A referência estadual para população LGBTQIA+, da Secretaria de Estado da Inclusão e Assistência Social (Seias), Adriana Lohanna, relembrou um episódio sofrido, quando ainda era estudante de graduação. À época, a mestre em educação e militante transfeminista, precisou recorrer à Justiça para ter o direito de utilizar o banheiro feminino. "Estou aqui como uma mulher trans. Como alguém que já viveu na pele esse tipo de segregação que discutem nessa audiência. Eu saía de casa às 17h e só voltava 23h30, porque morava no interior, e ficava durante todo esse período sem poder utilizar o banheiro. Imaginem vocês passarem por essa situação? Naquela época, contava com a boa vontade de uma senhora, que morava vizinha à universidade, para usar o banheiro. Esse processo que estamos vivendo aqui é necessário para ouvir o que nós, pessoas trans, passamos. Hoje discutimos algo que já está pautado e bem sucedido e é muito necessário que, pessoas como eu, tenham espaço para voz, porque essa audiência não poderia acontecer sem ouvir as pessoas que passam por essa situação", disse, ironizando o fato de ter sido chamada à mesa somente após o início da discussão.


De igual modo, o delegado Mario Leony questionou a realização de uma audiência pública sobre o assunto. "Em pleno século 21, com tanto assunto mais relevante para se preocupar, como a redução da violência e criminalidade em nosso estado, ele querendo pautar esse tipo de argumento. Vamos reivindicar os direitos da população LGBTQIAR+. O nosso STF já reconheceu a livre expressão da identidade de gênero, os corpos e corpas dessas pessoas. Não tem o que discutir", assegurou.



O deputado estadual João Marcelo (PT), por sua vez, considerou a questão como "as opiniões podem ser respeitadas, mas o mais importante é respeitar a essência das pessoas". "No momento em que se traz uma discussão como essa para a Casa, no sentido proibitivo, está antecipando algo de uma maneira desnecessária. Quando se traz esse tipo de discussão, somos contrários, porque imputa na essência das pessoas, do ser humano. E o ser humano não pode ser sexualizado. Isso não é um problema da essência das pessoas, mas, sim, de quem sexualiza. Estamos debatendo isso para coibir o preconceito para que todos, em sociedade, sintam-se acolhidos e iguais", disse.


"Qualquer discussão neste sentido é preconceituosa e discriminatória. A sociedade só deve seguir com igualdade e sem discriminação. Qualquer discussão diferente disso, é preconceituosa", complementou.
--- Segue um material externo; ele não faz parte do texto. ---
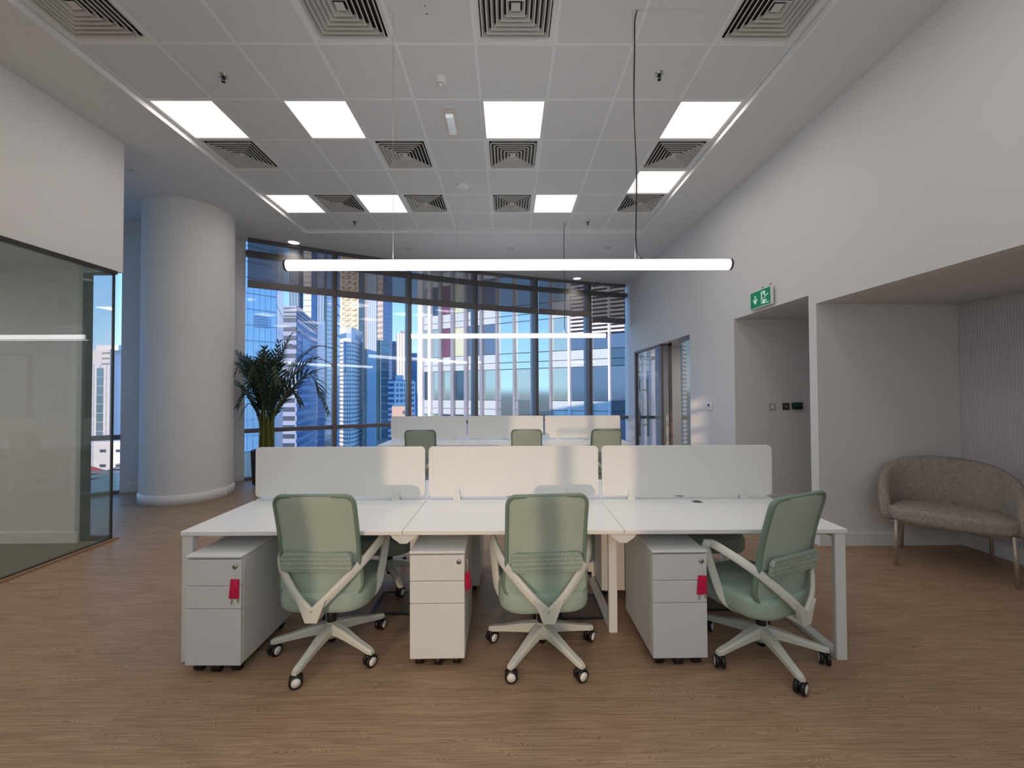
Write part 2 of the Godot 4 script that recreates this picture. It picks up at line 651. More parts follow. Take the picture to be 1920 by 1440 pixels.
	poly.append(Vector2(-5.75, 6.3))
	poly.append(Vector2(-7.85, 4.85))
	extrude(st, poly, 4.3, 4.5, Transform3D(Basis(Vector3.RIGHT, -PI / 2), Vector3.ZERO))
	part(shell("roof"), "roof_slab", st, M.ceil)

func plank_between(a: Vector3, b: Vector3, y0: float, y1: float, t: float) -> SurfaceTool:
	var st := mb()
	wall_bar(st, a, b, y0, y1, t)
	return st

func wall_bar(st: SurfaceTool, a: Vector3, b: Vector3, y0: float, y1: float, t: float) -> void:
	var d := b - a
	d.y = 0
	var ang := atan2(-d.z, d.x)
	var mid := (a + b) / 2
	box(st, Vector3.ZERO, Vector3(d.length(), y1 - y0, t), 0.0, Transform3D(Basis(Vector3.UP, ang), Vector3(mid.x, (y0 + y1) / 2, mid.z)))

# ------------------------------------------------------------------ ceiling
func ceiling() -> void:
	var cl := shell("ceiling")
	var tx0 := GRID_X - 5 * 0.6 - 0.03
	var tx1 := GRID_X + 4 * 0.6 + 0.03
	var tz0 := GRID_Z - 6 * 0.6 - 0.03
	var tz1 := 3.2
	var st := mb()
	add(st, -7.7, tx0, CEIL, 4.3, -4.85, BACK)
	part(cl, "plaster_panel", st, M.ceil)
	part(cl, "plaster_panel", bx(tx1, WX + 0.01, CEIL, 4.3, -6.8, BACK), M.ceil)
	part(cl, "plaster_panel", bx(tx0, tx1, CEIL, 4.3, tz1, BACK), M.ceil)
	var poly := PackedVector2Array([Vector2(tx0, -tz0), Vector2(tx1, -tz0), Vector2(tx1, 6.8), Vector2(WX + 0.01, 6.8)])
	for i in range(GLAZE.size() - 1, -1, -1): poly.append(Vector2(GLAZE[i].x, -GLAZE[i].y + 0.1))
	poly.append(Vector2(-5.74, 6.25))
	poly.append(Vector2(-7.7, 4.85))
	poly.append(Vector2(tx0, 4.85))
	st = mb()
	extrude(st, poly, CEIL, 4.3, Transform3D(Basis(Vector3.RIGHT, -PI / 2), Vector3.ZERO))
	part(cl, "plaster_panel", st, M.ceil)
	# a thin bright edge strip round the tray
	st = mb()
	add(st, tx0 - 0.002, tx0 + 0.012, CEIL - 0.004, TILE + 0.01, tz0, tz1)
	add(st, tx1 - 0.012, tx1 + 0.002, CEIL - 0.004, TILE + 0.01, tz0, tz1)
	add(st, tx0, tx1, CEIL - 0.004, TILE + 0.01, tz0 - 0.002, tz0 + 0.012)
	part(cl, "tray_edge", st, M.trim)
	part(cl, "ceiling_slab", bx(tx0, tx1, TILE + 0.08, 4.3, tz0, tz1), M.tile_hole)
	# tiles and what takes the place of a tile: key is column,row
	var lit := {"-5,1": 0, "-3,1": 0, "0,1": 0, "3,1": 0, "-5,4": 0, "-3,4": 0, "1,4": 0, "3,3": 0}
	var vents := {"-5,2": 0, "-2,2": 0, "0,2": 0, "3,2": 0, "-4,4": 0, "-2,4": 0, "0,4": 0, "3,4": 0, "-5,-1": 0, "-2,-1": 0, "0,-1": 0, "3,-1": 0}
	for r in range(-10, -1):  # more of the same rows over and behind the photographer
		for c: int in [-5, -3, 0, 3]:
			if posmod(r, 3) == 1: lit["%d,%d" % [c, r]] = 1
	var tile := bx(-0.291, 0.291, 0.0, 0.012, -0.291, 0.291, 0.002)
	var tm := done(tile)
	for r in range(-10, 6):
		for c in range(-5, 4):
			var key := "%d,%d" % [c, r]
			if lit.has(key) or vents.has(key): continue
			part(cl, "tile", tm, M.tile, Vector3(GRID_X + 0.6 * c + 0.3, TILE + 0.004, GRID_Z - 0.6 * r - 0.3))
	for c in range(-5, 5): part(cl, "grid_bar", bx(-0.012, 0.012, 0, 0.03, tz0, tz1), M.bar, Vector3(GRID_X + 0.6 * c, TILE, 0))
	for r in range(-10, 7): part(cl, "grid_bar", bx(tx0, tx1, 0, 0.03, -0.012, 0.012), M.bar, Vector3(0, TILE + 0.0005, GRID_Z - 0.6 * r))
	var lp := {
		"-5,1": "square ceiling light panel at the left tray edge in the nearer row of lights", "-3,1": "square ceiling light panel second from the left in the nearer row of four",
		"0,1": "square ceiling light panel beside the small emergency light, third in the nearer row", "3,1": "square ceiling light panel at the right tray edge in the nearer row of lights",
		"-5,4": "small-looking ceiling light panel at the left tray edge in the far row", "-3,4": "ceiling light panel between two vents, second from left in the far row",
		"1,4": "ceiling light panel alone in the far row, right of the centre vent", "3,3": "ceiling light panel between two vents at the right tray edge"}
	var first: Node3D = null
	for key: String in lit:
		var s := key.split(",")
		var at := Vector3(GRID_X + 0.6 * int(s[0]) + 0.3, TILE, GRID_Z - 0.6 * int(s[1]) - 0.3)
		var label: String = lp.get(key, "square ceiling light panel overhead behind the camera")
		if first == null:
			first = thing("ceiling_light", label, "ceiling light", at, 0.0, "square light panels in the tile ceiling")
			var f := mb()
			for q: float in [-1.0, 1.0]:
				add(f, q * 0.288 - 0.012, q * 0.288 + 0.012, 0.0, 0.03, -0.298, 0.298)
				add(f, -0.276, 0.276, 0.0, 0.03, q * 0.288 - 0.012, q * 0.288 + 0.012)
			part(first, "frame", f, M.bar)
			part(first, "diffuser", bx(-0.276, 0.276, 0.006, 0.026, -0.276, 0.276), M.panel_glow)
		else:
			dup(first, at, 0.0, label, "ceiling_light")
		area_light("ceiling_light_lamp", at + Vector3(0, -0.006, 0), Vector2(0.54, 0.54), 0.30 if lit[key] == 0 else 0.22, Color(1.0, 0.965, 0.94))
	var vl := {
		"-5,2": "square air diffuser at the left tray edge next to a light panel", "-2,2": "square air diffuser left of the ceiling speaker, in the middle row", "0,2": "square air diffuser just beyond the third light panel",
		"3,2": "square air diffuser between two light panels at the right tray edge", "-4,4": "square air diffuser between the two left light panels of the far row", "-2,4": "square air diffuser beyond the ceiling speaker in the far row",
		"0,4": "square air diffuser left of the lone light panel in the far row", "3,4": "square air diffuser at the right tray edge in the far row", "-5,-1": "large near air diffuser at the left tray edge, cut by the top of the picture",
		"-2,-1": "large near air diffuser second from left at the top of the picture", "0,-1": "large near air diffuser in the middle at the top of the picture", "3,-1": "large near air diffuser at the right tray edge, top of the picture"}
	var v0: Node3D = null
	for key: String in vents:
		var s := key.split(",")
		var at := Vector3(GRID_X + 0.6 * int(s[0]) + 0.3, TILE, GRID_Z - 0.6 * int(s[1]) - 0.3)
		if v0 == null:
			v0 = thing("air_diffuser", vl[key], "air vent", at, 0.0, "square air diffusers in the tile ceiling")
			part(v0, "plenum", bx(-0.29, 0.29, 0.07, 0.078, -0.29, 0.29), M.tile_hole)
			var f := mb()
			for k in 4:
				var rot := Transform3D(Basis(Vector3.UP, k * PI / 2), Vector3.ZERO)
				sloped(f, rot, 0.298, 0.0, 0.255, 0.012, 0.008)
			part(v0, "frame", f, M.bar)
			for i in 6:
				var r0 := 0.245 - 0.036 * i
				var g := mb()
				for k in 4:
					var rot := Transform3D(Basis(Vector3.UP, k * PI / 2), Vector3.ZERO)
					sloped(g, rot, r0, -0.006, r0 - 0.009, -0.006, 0.003)
					sloped(g, rot, r0 - 0.009, -0.006, r0 - 0.021, 0.024, 0.0025)
				part(v0, "vane", g, M.vane)
			part(v0, "centre_plate", bx(-0.032, 0.032, 0.004, 0.01, -0.032, 0.032, 0.002), M.vane)
		else:
			dup(v0, at, 0.0, vl[key], "air_diffuser")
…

Em sua defesa, Capitão Samuel justifica que é preciso ter uma regulamentação sobre o assunto. "Nessa discussão buscamos trazer uma legislação para que todos os entes sociais sigam. O que não se pode é permitir que uma empresa privada decida sem regulamentação. Considero o assunto relevante, porque as leis entram na individualidade das pessoas. Esse tema, embora espinhoso, precisa ser discutido porque já existem, fora do estado de Sergipe, o movimento de que esses banheiros sejam uma realidade em todos os lugares", relatou.


A proposta
O assunto ganhou repercussão quando, no último dia 11, o parlamentar se posicionou de modo contrário sobre a prática de separação de banheiros por identidade de gênero em escolas e universidades. Em pronunciamento na Alese, o deputado se mostrou preocupado com " a separação de banheiros masculinos e femininos conforme a identificação de gênero da pessoa, não de seu sexo biológico" e, por essa razão, apresentou um projeto de lei para coibir esse tipo de definição em Sergipe.
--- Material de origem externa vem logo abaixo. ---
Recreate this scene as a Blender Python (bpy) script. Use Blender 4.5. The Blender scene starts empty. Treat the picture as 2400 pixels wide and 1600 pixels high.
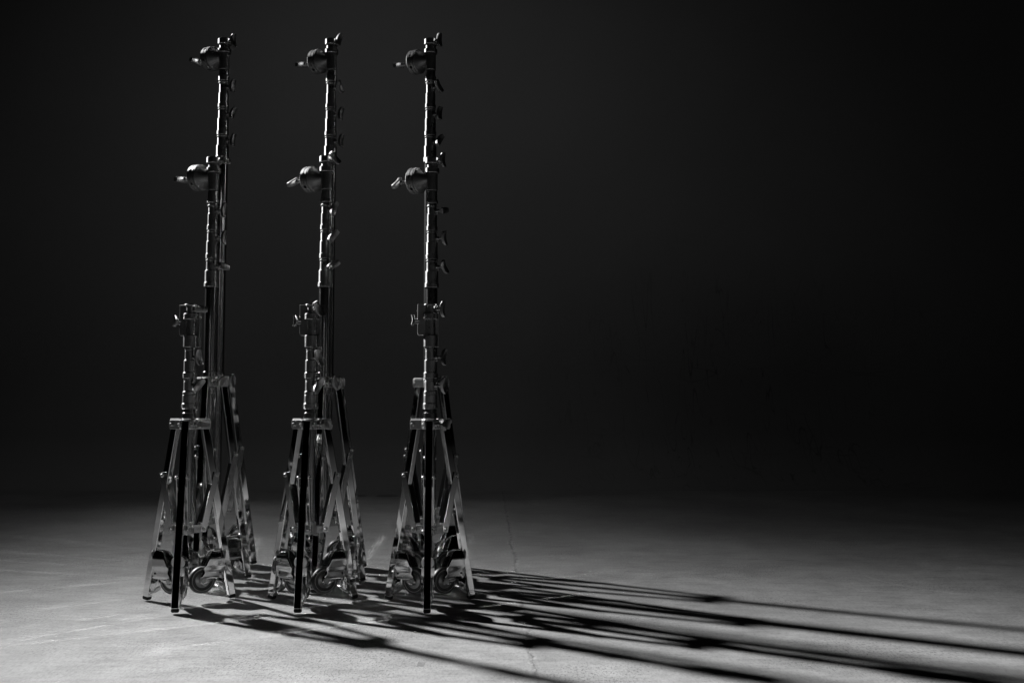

“O meu intuito em ter protocolado um PL contra essa ação se dá pelo fato de termos um assunto muito sério e deve ser discutido no parlamento a nível estadual e federal, pois imaginem essa prática em instituições públicas com adolescentes lidando com isso. Não tenho nada contra existir banheiros femininos, masculinos e um outro nessa questão de gênero. O assunto é muito complexo para ser tratado da forma como vem sendo feito e não podemos relativizar temas como este e irei enfrentar essa discussão. Peço que o PL seja tramitado nesta Casa baseado na proibição desse tipo de banheiro no Estado de Sergipe, especialmente em Escolas Públicas. Não tenho dúvidas que reproduzir essa atitude da Ufes irá causar uma série de problemas”, disse, à época, em pronunciamento oficial.